Various other issues were discussed both in the plenary meeting and the working groups or more informal gatherings that took place during the meeting.

My participation

As representative of NIGD in the meeting and in the name of transparency and accountability, I would like to list some of my interventions and orientations. As stated above, I acted as rapporteur in one of the Spanish-speaking working group, which included various activities. I was also asked by the Secretariat to help with the translation of some documents.

In the plenary sessions, I took up in the very beginning the issue on what the “extension” of the WSF Charter in India means. In the debates that followed, I was however not in the camp of those who attacked, sometimes quite aggressively, the Indians for breaking the Charter.

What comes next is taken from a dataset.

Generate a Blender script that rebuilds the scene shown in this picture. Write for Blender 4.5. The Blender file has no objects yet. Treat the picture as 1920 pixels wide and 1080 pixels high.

As to the document on the operation of the IC, I suggested that all its parts (and not only some as suggested by the draft) should be open for revision in the mid-2004 IC meeting. As a minor linguistic point, I argued that the new “comisiones” should be called commissions rather than committees in English. While I was aware that in English “committees” might capture the exact meaning better than “commissions”, my argument was that what we could gain with linguistic precision would most probably be outweighed by what we would lose through all the confusions this apparent discrepancy between the Romance languages and English would imply.

At some point, during the debates on future WSF events in the Americas, I suggested that organizing an event in both sides of the US-Mexican border could be an interesting idea. This suggestion was never debated in the plenary sessions. Another not too successful intervention was taking up the possibility of rotation for IC members.

In more private discussions, I proposed the Secretariat that they should seriously rethink how the IC meetings are run. I suggested that apart from the two facilitators in each session, some people could receive and group together petitions for interventions by IC members. This could help to order the debates and save us from the frustrating experience of listening to incoherent debates on various issues at the same time.